[sc34wg3] revised draft Reference Model document N0298

Martin Bryan sc34wg3@isotopicmaps.org
Thu, 11 Apr 2002 10:40:16 +0100


I'm confused about Steve Newcombe's assertion that:

>* Any node that serves as the R end of any CR arc:

   * MAY serve as the R end of any number of CR arcs, and

   * CANNOT serve as the A end of any AC or AP arc, and

   * CANNOT serve as the P end of any AP arc, and

   * CANNOT serve as the C end of any CR, Cx, or AC arc.
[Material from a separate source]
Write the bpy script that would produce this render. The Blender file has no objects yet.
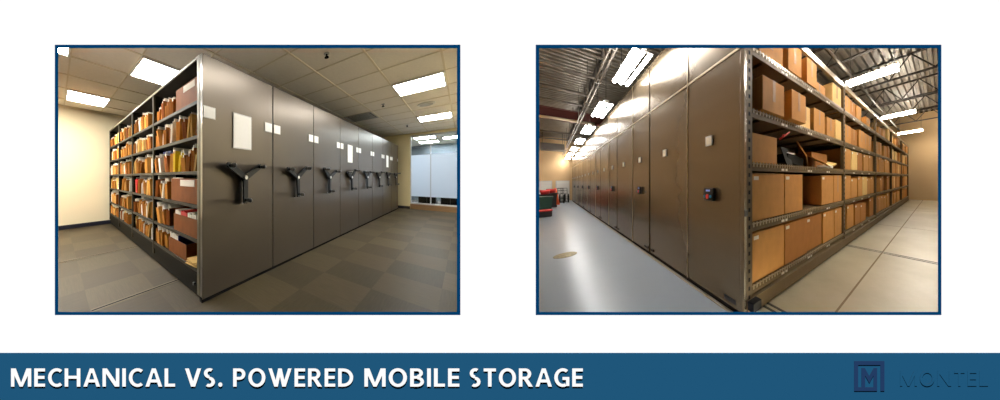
import bpy, bmesh, math, random
from mathutils import Vector, Matrix
C = bpy.context.scene.collection
rnd = random.Random(7)

# ------------------------------------------------------------------ rooms
# world: camera at the origin looking along +Y, Z up.  Each room has its own plan axes (a, b) or (d, c) in metres.
class Room:
    def __init__(s, o, u, v, w, k=1.0):
        s.o = Vector(o) * k
        s.M = Matrix((u, v, w)).transposed() * k
    def p(s, x, y, z): return s.o + s.M @ Vector((x, y, z))
LR = Room((-2.944, 1.976, -1.25), (-1.549, .696, 0), (-.1237, .687, 0), (0, 0, 1))          # (a, b, h)
RR = Room((2.717, 2.246, -1.6), (1.563, .709, 0), (.18, .7347, -.0294), (0, 0, 1), .75)      # (d, c, h)
WR = Room((0, 0, 0), (1, 0, 0), (0, 1, 0), (0, 0, 1))
BY = 1.5                                                                                     # front wall plane

# ------------------------------------------------------------------ materials
def mat(name, col, rough=.6, metal=0, spec=.5, emit=0, ecol=None, noise=None, bump=None, alpha=None):
    m = bpy.data.materials.new(name); m.use_nodes = True
    N, L = m.node_tree.nodes, m.node_tree.links
    b = N['Principled BSDF']
    b.inputs['Base Color'].default_value = (*col, 1); b.inputs['Roughness'].default_value = rough
    b.inputs['Metallic'].default_value = metal; b.inputs['Specular IOR Level'].default_value = spec
    if emit:
        b.inputs['Emission Color'].default_value = (*(ecol or col), 1); b.inputs['Emission Strength'].default_value = emit
    if noise:      # (scale vector, amount, uses uv)
        sc, amt, src = noise
        tc = N.new('ShaderNodeTexCoord'); mp = N.new('ShaderNodeMapping'); mp.inputs['Scale'].default_value = sc
        n = N.new('ShaderNodeTexNoise'); n.inputs['Scale'].default_value = 1; n.inputs['Detail'].default_value = 5
        L.new(tc.outputs[src], mp.inputs[0]); L.new(mp.outputs[0], n.inputs['Vector'])
        r = N.new('ShaderNodeMapRange'); r.inputs[1].default_value = .3; r.inputs[2].default_value = .7
        r.inputs[3].default_value = 1 - amt; r.inputs[4].default_value = 1 + amt
        L.new(n.outputs[0], r.inputs[0])
        v = N.new('ShaderNodeVectorMath'); v.operation = 'SCALE'; v.inputs[0].default_value = col
        L.new(r.outputs[0], v.inputs['Scale']); L.new(v.outputs[0], b.inputs['Base Color'])
        if bump:
            bp = N.new('ShaderNodeBump'); bp.inputs['Strength'].default_value = bump; bp.inputs['Distance'].default_value = .01
            L.new(n.outputs[0], bp.inputs['Height']); L.new(bp.outputs[0], b.inputs['Normal'])
    return m
def srgb(r, g, b, k=1.0):
    f = lambda c: ((c/255+.055)/1.055)**2.4 if c > 10 else c/255/12.92
    return tuple(min(1, f(c)*k) for c in (r, g, b))
M = {}
BK = 1/1.32
M['white_wall'] = mat('white_wall', (.775, .775, .775), 1, spec=0)
M['band'] = mat('band_blue', srgb(31, 86, 122, BK), 1, spec=0)
M['frame_blue'] = mat('frame_blue', srgb(0, 60, 104, BK), 1, spec=0)
M['letter'] = mat('letter_white', (.765, .765, .765), 1, spec=0)
M['side_shade_black'] = mat('side_shade_black', (.003, .003, .003), 1, spec=0)  # sides coloured as if in shade, so the steep sun leaves no bright edge
M['logo'] = mat('logo_navy', srgb(35, 60, 98, BK), 1, spec=0)
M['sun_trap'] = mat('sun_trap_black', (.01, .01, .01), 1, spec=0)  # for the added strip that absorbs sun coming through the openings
# left room
M['panel'] = mat('greige_steel', srgb(90, 83, 75), .3, .55, noise=((3, 3, .6), .03, 'Object'))
M['edge'] = mat('light_edge_steel', srgb(100, 90, 70), .5, .1, .3)
M['dark_steel'] = mat('charcoal_and_shade_steel', srgb(24, 22, 18), .7, 0, .06)  # charcoal parts; file shelf interiors have their shade put into this colour
M['shelf_edge'] = mat('shelf_olive_steel', srgb(50, 45, 34), .6, 0, .12)
M['black'] = mat('black_plastic', (.008, .01, .013), .45, spec=.3)
M['gripgrey'] = mat('grey_grip', srgb(96, 98, 100), .3)
M['rubber'] = mat('black_rubber', (.008, .008, .01), .8, spec=.08)
M['chrome'] = mat('chrome', (.75, .75, .75), .2, 1)
M['card'] = mat('card_white', (.88, .88, .86), .4, noise=((40, 40, 40), .02, 'Object'))
M['cream'] = mat('cream_paint', srgb(246, 233, 198), .8, noise=((2, 2, 2), .015, 'Object'))
M['yellow'] = mat('yellow_paint', srgb(238, 222, 174), .8, noise=((2, 2, 2), .015, 'Object'))
M['base_navy'] = mat('baseboard_dark', srgb(34, 36, 48), .5)
M['tile'] = mat('ceiling_tile', srgb(244, 236, 222), .95, noise=((30, 30, 30), .03, 'Object'))
M['tbar'] = mat('ceiling_grid', srgb(226, 214, 190), .6)
M['lamp_l'] = mat('diffuser_warm', (1, .95, .86), .5, emit=62, ecol=(1, .955, .88))
M['lamp_frame'] = mat('lamp_frame', (.75, .73, .68), .5)
M['brown'] = mat('brown_card', srgb(150, 94, 36), .75, spec=.12, noise=((12, 12, 4), .15, 'Object'))
M['brown2'] = mat('red_brown_card', srgb(130, 72, 26), .75, spec=.12, noise=((9, 9, 9), .1, 'Object'))
M['manila'] = mat('manila_card', srgb(214, 176, 104), .8, spec=.12, noise=((14, 14, 5), .08, 'Object'))
M['tan'] = mat('tan_card', srgb(188, 132, 60), .8, spec=.12, noise=((14, 14, 5), .1, 'Object'))
M['paper'] = mat('paper', srgb(240, 234, 220), .9)
M['purple'] = mat('purple_card', srgb(104, 84, 168), .6)
M['yellowf'] = mat('yellow_card', srgb(238, 208, 40), .6)
M['bluef'] = mat('blue_card', srgb(40, 52, 120), .6)
M['redf'] = mat('red_card', srgb(220, 60, 56), .6)
M['vent'] = mat('vent_grey', srgb(176, 172, 164), .5)
M['wood'] = mat('sill_wood', srgb(150, 118, 84), .5, noise=((4, 4, 20), .1, 'Object'))
M['alu'] = mat('white_aluminium', srgb(205, 205, 205), .4, .2)
M['furn'] = mat('dark_furniture', srgb(46, 38, 34), .5)
M['greyblue'] = mat('grey_blue_paint', srgb(120, 130, 140), .8)
M['floor_b'] = mat('dark_carpet', srgb(90, 84, 80), .9)
M['lamp_b'] = mat('diffuser_cool', (.9, .95, 1), .5, emit=62, ecol=(.88, .94, 1))
# right room
M['taupe'] = mat('taupe_steel', srgb(116, 102, 82), .26, .6, noise=((.6, .6, 5), .05, 'Object'))
M['taupe2'] = mat('taupe_upright', srgb(104, 85, 58), .6, 0, .12)
M['beam'] = mat('shelf_beam_taupe', srgb(98, 80, 54), .6, 0, .12)
M['beam_lt'] = mat('shelf_lip_zinc', srgb(150, 130, 98), .35, .5)
M['trim_lt'] = mat('light_metal_trim', srgb(205, 190, 160), .3, .7)
M['carton'] = mat('kraft_carton', srgb(198, 142, 78), .8, spec=.12, noise=((7, 7, 7), .07, 'Object'))
M['carton_b'] = mat('darker_kraft_carton', srgb(172, 116, 60), .8, spec=.12, noise=((7, 7, 7), .07, 'Object'))
M['carton_p'] = mat('pale_kraft_carton', srgb(234, 196, 128), .8, spec=.12, noise=((7, 7, 7), .06, 'Object'))
M['tape'] = mat('brown_tape', srgb(168, 122, 72), .6)
M['sticker'] = mat('white_sticker', srgb(226, 220, 205), .6)
M['tanwall'] = mat('tan_wall_paint', srgb(214, 180, 132), .85, noise=((1.5, 1.5, 1.5), .03, 'Object'))
M['deck'] = mat('galvanised_deck', srgb(150, 142, 128), .4, .55, noise=((4, 4, 4), .12, 'Object'))
M['joist'] = mat('grey_joist_paint', srgb(66, 60, 54), .5, .2)
M['pipe'] = mat('galvanised_pipe', srgb(104, 96, 86), .45, .4)
M['redbeam'] = mat('red_oxide_beam', srgb(84, 34, 28), .6)
M['lamp_r'] = mat('tube_white', (1, 1, 1), .5, emit=98, ecol=(1, .925, .81))
M['lamp_c'] = mat('tube_cool', (1, 1, 1), .5, emit=42, ecol=(1, .98, .95))
M['fixture'] = mat('fixture_white', (.8, .8, .78), .4)
M['conc_joint'] = mat('joint_dark', srgb(120, 104, 80), .8)
M['rail'] = mat('rail_steel_dark', srgb(44, 42, 40), .4, .6)
M['green'] = mat('green_plastic', srgb(38, 66, 54), .5)
M['blackbin'] = mat('black_bin_plastic', srgb(34, 30, 30), .5)
M['red'] = mat('red_plastic', srgb(190, 34, 34), .45)
M['orange'] = mat('orange_plastic', srgb(236, 96, 36), .5)
M['whitedoor'] = mat('white_door_paint', srgb(232, 230, 224), .6)
M['screen'] = mat('lcd_screen', srgb(120, 150, 220), .3, emit=.2, ecol=srgb(110, 150, 235))
M['btn_red'] = mat('red_button', srgb(225, 40, 40), .4)
M['btn_blue'] = mat('blue_button', srgb(40, 130, 170), .4)
M['drain'] = mat('drain_brass', srgb(138, 130, 96), .5, .3, noise=((20, 20, 20), .3, 'Object'))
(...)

   The subject of such a node is always a role (or,
   using the jargon established in HyTM, a "role
   type").

How does a HyTM occurs element that has both an implied occrl (as indicated
by the name of the element) and a type attribute that indicates the Topic
whose names/characterizes the topic type create a node that Cannot serve as
the A node of any AC or AP arc? Surely there is nothing in ISO 13250 that
stops a topic being used to name both a role and an assertion. O298 states
that "Each assertion asserts the existence of a strongly-typed relationship
between some specific set of subjects of conversation" and "The ontologies
of Applications may include an unbounded number of kinds of assertions."
Given I choose to use a topic whose name is "PublishedBy" as the type of an
occurrence element (so that I can have documents published by people who are
not defined as topics) why cannot I also have an association that asserts,
where books are published by people mentioned in the topic map, that the
same topic serves as the name of an association? Would this latter case have
to be a role or would it be, as I feel it should, an assertion?